• _What to do_:
Skip the pictures. Set down, word for word, the lines from the start of the material up to and including the line with "PI = math.pi".

::::::::

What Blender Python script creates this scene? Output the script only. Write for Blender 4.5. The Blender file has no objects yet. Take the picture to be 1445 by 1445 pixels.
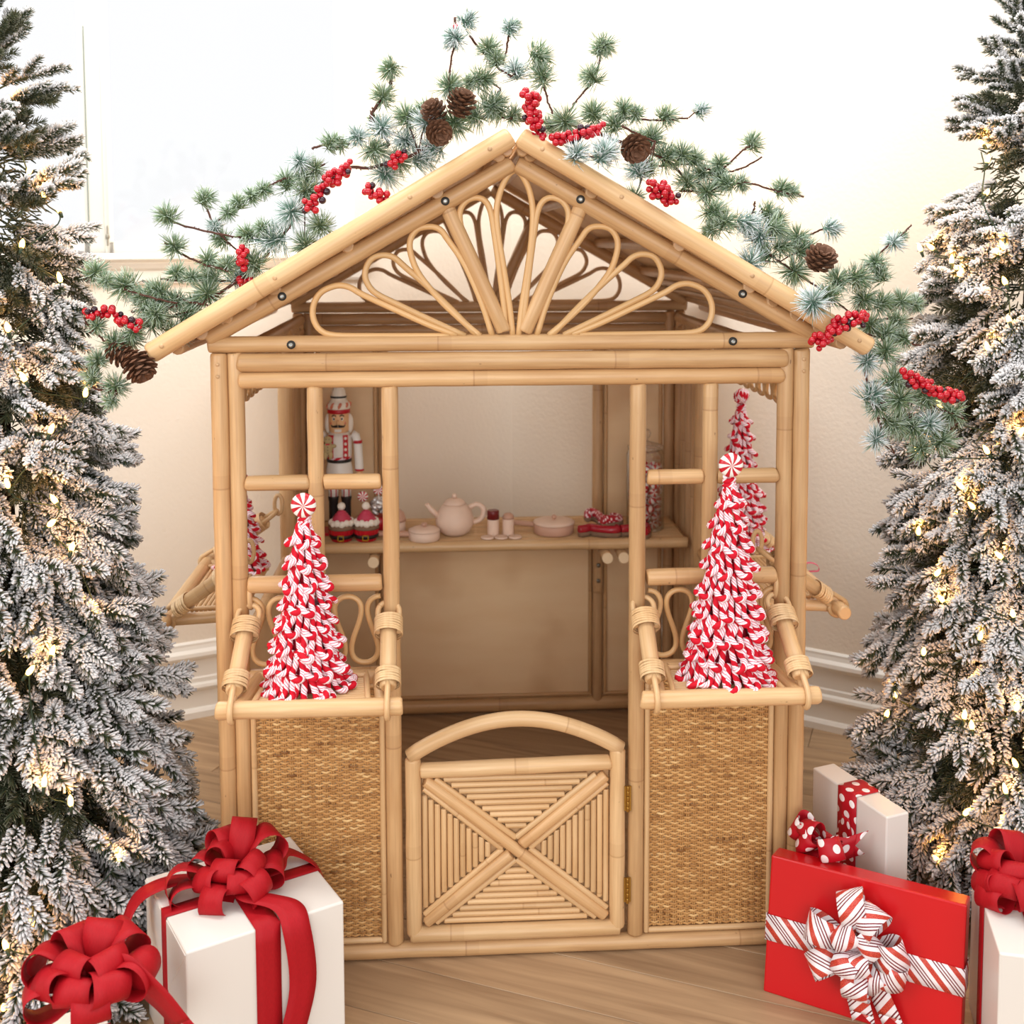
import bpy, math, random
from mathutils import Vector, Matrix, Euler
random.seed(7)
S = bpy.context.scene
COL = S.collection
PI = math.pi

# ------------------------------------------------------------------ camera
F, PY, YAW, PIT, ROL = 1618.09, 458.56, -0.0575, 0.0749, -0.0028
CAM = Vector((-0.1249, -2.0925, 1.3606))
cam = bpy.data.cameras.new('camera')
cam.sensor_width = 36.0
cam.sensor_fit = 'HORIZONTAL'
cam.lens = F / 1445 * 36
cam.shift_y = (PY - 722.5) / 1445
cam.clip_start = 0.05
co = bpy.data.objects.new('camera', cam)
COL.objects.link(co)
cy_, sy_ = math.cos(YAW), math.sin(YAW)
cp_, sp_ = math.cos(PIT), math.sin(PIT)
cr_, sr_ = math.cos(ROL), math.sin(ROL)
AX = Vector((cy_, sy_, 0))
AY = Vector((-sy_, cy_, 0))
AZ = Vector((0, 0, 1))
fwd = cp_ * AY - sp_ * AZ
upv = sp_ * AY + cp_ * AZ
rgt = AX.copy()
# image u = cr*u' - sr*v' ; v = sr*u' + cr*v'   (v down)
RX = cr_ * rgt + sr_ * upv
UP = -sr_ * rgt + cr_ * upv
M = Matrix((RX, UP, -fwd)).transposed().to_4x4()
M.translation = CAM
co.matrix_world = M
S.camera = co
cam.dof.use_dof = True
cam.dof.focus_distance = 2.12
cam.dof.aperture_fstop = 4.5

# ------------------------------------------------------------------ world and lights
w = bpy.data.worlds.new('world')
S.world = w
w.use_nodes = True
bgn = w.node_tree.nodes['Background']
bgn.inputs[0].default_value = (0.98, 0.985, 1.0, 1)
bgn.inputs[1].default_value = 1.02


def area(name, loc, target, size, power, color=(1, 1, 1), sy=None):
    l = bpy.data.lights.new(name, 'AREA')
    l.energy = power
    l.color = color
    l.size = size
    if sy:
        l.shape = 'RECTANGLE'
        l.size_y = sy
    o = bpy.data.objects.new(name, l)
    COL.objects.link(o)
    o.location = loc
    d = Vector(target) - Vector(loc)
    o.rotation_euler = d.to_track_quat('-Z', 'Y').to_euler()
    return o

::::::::

• _Reply_:
What Blender Python script creates this scene? Output the script only. Write for Blender 4.5. The Blender file has no objects yet. Take the picture to be 1445 by 1445 pixels.
import bpy, math, random
from mathutils import Vector, Matrix, Euler
random.seed(7)
S = bpy.context.scene
COL = S.collection
PI = math.pi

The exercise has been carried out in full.